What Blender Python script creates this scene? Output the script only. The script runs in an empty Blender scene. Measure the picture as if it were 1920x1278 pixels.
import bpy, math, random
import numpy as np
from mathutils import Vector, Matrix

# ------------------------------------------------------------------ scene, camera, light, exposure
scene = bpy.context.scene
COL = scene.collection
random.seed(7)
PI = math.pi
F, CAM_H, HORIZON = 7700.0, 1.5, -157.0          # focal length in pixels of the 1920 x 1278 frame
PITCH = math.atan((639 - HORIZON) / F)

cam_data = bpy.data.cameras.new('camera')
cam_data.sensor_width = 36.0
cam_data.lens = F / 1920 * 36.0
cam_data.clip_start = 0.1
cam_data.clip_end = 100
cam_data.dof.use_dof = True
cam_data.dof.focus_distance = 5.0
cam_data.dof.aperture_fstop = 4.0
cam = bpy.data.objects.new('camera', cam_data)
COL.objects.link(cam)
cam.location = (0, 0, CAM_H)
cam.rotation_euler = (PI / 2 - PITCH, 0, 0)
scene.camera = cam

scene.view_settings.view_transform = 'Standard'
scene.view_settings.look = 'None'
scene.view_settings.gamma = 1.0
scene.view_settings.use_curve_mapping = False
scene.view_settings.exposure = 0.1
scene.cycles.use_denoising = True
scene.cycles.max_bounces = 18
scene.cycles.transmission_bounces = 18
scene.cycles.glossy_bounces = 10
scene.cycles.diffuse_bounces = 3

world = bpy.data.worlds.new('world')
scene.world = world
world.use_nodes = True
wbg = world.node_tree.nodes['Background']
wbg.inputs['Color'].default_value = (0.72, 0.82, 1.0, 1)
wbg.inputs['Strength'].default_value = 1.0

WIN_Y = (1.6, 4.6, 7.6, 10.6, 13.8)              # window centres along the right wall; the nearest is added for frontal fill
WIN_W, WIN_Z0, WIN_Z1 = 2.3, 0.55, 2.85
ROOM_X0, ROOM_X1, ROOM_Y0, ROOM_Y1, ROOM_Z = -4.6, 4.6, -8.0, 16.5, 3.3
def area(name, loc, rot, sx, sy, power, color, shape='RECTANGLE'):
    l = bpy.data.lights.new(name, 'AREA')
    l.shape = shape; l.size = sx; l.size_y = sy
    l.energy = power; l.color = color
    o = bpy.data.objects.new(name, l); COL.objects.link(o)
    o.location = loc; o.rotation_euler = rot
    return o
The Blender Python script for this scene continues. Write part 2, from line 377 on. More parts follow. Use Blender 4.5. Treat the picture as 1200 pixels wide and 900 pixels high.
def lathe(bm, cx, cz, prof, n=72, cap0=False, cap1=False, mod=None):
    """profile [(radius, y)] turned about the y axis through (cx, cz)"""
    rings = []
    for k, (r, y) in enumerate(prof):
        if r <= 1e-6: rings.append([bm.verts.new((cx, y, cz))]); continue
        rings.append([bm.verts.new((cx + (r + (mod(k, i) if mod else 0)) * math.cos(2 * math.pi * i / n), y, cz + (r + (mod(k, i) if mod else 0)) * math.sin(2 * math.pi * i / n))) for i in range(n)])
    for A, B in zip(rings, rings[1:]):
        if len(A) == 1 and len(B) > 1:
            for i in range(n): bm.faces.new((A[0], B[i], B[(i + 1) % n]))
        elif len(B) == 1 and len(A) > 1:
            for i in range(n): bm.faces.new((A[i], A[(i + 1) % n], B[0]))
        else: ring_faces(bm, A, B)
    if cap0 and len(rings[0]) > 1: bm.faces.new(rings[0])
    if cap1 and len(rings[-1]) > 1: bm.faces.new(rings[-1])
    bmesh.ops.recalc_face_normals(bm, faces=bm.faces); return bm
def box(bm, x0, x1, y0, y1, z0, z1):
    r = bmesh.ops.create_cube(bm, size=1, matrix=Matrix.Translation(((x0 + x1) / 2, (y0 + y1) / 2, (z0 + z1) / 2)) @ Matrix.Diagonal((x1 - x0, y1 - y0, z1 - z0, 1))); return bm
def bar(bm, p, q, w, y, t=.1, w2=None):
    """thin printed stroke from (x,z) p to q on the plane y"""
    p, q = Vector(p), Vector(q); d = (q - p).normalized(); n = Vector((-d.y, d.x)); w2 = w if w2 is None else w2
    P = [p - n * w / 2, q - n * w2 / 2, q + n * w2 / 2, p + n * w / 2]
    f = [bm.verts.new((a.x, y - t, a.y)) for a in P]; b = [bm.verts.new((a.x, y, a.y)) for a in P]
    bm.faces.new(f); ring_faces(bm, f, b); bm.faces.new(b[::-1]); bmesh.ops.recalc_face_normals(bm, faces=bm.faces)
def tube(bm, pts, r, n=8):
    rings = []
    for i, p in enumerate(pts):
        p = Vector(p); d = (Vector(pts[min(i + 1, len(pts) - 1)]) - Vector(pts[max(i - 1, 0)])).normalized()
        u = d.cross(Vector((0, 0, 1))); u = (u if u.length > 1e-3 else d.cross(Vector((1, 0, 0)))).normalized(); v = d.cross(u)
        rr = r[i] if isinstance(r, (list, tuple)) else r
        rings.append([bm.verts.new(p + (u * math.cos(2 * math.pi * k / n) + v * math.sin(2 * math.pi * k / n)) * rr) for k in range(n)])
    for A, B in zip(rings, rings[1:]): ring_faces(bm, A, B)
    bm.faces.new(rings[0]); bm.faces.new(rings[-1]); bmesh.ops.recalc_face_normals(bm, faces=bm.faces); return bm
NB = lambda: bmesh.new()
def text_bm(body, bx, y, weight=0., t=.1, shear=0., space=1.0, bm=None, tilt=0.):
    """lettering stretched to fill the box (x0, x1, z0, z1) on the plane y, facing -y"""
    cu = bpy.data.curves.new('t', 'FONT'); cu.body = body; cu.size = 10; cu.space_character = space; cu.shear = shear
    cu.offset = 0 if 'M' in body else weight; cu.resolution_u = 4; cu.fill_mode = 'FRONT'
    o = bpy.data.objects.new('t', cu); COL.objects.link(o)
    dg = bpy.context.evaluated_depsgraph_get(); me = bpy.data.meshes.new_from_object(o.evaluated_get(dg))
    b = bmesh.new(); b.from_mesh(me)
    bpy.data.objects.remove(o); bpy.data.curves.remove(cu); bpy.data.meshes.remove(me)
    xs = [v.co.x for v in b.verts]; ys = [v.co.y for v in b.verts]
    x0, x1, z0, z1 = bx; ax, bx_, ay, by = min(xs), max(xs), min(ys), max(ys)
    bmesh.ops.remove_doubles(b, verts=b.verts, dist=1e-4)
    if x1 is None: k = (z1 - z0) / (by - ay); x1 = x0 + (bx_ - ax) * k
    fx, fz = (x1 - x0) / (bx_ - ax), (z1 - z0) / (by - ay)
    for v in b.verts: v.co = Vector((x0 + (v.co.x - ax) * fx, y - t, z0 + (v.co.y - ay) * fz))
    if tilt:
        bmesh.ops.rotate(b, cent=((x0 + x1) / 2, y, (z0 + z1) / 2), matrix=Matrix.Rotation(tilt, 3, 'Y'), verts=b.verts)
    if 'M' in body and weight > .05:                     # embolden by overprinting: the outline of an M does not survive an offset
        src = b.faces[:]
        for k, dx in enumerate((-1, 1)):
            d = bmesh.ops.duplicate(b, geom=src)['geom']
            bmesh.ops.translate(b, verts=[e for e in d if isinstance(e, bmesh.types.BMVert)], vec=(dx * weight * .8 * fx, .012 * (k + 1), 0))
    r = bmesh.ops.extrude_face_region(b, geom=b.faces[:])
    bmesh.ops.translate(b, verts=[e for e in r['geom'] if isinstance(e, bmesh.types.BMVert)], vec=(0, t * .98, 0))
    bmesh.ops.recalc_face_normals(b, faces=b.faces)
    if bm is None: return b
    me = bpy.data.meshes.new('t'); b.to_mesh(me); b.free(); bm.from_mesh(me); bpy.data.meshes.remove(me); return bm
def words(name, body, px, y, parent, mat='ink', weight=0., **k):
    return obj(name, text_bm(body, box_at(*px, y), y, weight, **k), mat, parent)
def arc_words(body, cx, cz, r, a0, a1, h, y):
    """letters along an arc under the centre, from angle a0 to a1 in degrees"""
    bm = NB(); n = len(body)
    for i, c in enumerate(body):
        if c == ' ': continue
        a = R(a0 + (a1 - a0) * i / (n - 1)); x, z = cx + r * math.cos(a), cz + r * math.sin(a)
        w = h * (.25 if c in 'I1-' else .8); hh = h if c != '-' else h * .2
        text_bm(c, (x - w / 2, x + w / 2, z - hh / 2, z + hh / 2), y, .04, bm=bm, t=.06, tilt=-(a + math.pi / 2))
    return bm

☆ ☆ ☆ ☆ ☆

### Aim of the exercise:
Your output should consist solely of the lines from the beginning of the entries through the line containing "from mathutils import Vector, Matrix", reproduced exactly.

### Task response:
What Blender Python script creates this scene? Output the script only. The script runs in an empty Blender scene. Measure the picture as if it were 1920x1278 pixels.
import bpy, math, random
import numpy as np
from mathutils import Vector, Matrix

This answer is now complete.